Stated goal -
Repeat exactly, please, the lines that begin at the start of the listing and end at the line holding "table top height".

Given data -
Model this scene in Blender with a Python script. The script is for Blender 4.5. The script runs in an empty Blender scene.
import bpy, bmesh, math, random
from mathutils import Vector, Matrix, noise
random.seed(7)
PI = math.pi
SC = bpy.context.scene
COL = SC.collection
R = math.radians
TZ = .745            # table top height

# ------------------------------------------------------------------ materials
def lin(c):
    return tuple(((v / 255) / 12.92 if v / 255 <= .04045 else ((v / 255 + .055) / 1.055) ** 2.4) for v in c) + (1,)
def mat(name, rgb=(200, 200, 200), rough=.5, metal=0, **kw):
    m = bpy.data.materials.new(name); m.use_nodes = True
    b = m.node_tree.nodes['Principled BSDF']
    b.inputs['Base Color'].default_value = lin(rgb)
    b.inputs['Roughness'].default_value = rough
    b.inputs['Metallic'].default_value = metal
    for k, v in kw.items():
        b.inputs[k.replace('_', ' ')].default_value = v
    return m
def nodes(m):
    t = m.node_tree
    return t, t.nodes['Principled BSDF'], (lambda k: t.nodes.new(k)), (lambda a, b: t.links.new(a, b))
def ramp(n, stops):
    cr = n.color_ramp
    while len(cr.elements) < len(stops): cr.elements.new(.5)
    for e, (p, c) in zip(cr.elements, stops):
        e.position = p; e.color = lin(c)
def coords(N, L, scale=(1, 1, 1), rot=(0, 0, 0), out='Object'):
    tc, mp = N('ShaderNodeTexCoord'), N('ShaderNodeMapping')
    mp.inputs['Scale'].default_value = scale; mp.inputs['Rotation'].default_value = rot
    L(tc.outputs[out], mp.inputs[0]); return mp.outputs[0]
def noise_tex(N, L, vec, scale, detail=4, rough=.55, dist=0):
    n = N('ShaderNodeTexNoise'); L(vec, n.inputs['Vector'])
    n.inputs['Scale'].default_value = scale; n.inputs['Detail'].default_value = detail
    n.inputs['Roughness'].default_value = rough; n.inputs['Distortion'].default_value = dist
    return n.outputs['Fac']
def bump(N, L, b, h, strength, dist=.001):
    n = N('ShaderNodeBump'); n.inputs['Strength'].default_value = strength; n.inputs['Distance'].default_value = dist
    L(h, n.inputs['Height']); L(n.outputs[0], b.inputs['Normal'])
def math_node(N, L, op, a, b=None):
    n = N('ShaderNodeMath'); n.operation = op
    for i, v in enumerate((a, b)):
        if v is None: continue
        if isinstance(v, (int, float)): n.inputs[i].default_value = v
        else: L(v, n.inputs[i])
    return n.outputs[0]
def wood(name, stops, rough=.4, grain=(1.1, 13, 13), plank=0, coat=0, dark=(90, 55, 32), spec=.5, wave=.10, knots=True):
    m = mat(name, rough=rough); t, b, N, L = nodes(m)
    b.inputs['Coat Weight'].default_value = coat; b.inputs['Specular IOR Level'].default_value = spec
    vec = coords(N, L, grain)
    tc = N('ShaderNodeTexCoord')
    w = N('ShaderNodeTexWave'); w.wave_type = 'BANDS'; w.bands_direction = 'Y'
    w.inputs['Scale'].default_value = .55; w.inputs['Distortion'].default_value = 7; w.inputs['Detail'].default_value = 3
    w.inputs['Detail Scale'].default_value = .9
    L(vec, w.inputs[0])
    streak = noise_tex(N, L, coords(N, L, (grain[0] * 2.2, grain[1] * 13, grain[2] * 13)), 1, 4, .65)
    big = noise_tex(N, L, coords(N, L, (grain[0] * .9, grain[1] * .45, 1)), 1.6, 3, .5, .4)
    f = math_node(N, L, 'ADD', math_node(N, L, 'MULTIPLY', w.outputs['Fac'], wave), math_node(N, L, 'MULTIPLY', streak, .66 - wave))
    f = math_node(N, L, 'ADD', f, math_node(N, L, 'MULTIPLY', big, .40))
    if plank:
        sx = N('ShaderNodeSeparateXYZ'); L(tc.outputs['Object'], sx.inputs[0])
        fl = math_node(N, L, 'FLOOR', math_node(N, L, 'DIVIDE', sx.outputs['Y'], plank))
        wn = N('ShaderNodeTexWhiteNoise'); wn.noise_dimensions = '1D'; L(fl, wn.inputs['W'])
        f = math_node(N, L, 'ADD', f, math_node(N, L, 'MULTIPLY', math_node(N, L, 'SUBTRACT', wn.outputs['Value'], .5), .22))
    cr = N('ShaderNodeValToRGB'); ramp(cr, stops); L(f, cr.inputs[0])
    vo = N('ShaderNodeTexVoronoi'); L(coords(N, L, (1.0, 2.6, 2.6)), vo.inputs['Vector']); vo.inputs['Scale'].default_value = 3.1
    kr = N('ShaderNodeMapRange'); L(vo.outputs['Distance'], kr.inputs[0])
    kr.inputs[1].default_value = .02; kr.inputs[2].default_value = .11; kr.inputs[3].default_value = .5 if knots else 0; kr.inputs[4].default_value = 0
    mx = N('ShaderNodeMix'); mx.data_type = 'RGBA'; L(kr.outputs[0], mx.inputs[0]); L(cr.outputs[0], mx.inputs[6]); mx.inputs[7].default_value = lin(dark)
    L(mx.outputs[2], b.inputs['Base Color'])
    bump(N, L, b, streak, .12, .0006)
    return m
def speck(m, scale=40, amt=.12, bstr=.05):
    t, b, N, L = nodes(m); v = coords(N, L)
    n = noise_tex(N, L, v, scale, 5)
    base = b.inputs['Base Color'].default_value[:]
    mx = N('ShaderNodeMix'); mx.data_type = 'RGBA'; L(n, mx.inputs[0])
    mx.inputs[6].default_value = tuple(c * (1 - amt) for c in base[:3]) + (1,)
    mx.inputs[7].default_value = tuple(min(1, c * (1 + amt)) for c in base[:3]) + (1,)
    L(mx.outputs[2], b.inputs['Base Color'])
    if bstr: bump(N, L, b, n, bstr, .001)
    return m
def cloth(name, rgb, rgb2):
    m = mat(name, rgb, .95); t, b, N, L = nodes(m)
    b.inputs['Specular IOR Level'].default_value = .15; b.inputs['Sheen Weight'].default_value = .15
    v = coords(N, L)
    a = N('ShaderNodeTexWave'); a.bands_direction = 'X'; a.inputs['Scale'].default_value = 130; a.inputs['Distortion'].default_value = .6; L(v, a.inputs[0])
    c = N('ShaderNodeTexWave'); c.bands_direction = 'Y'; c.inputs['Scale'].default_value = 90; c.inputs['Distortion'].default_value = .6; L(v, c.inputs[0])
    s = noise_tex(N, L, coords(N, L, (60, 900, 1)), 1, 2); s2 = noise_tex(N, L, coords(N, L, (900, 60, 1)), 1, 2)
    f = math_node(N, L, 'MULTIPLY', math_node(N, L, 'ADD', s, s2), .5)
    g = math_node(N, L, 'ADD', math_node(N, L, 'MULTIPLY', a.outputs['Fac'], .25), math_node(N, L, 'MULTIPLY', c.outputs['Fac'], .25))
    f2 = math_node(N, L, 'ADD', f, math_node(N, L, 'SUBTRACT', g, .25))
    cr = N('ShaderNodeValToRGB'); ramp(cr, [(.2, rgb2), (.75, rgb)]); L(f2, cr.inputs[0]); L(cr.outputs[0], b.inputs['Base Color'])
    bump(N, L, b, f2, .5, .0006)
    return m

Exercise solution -
Model this scene in Blender with a Python script. The script is for Blender 4.5. The script runs in an empty Blender scene.
import bpy, bmesh, math, random
from mathutils import Vector, Matrix, noise
random.seed(7)
PI = math.pi
SC = bpy.context.scene
COL = SC.collection
R = math.radians
TZ = .745            # table top height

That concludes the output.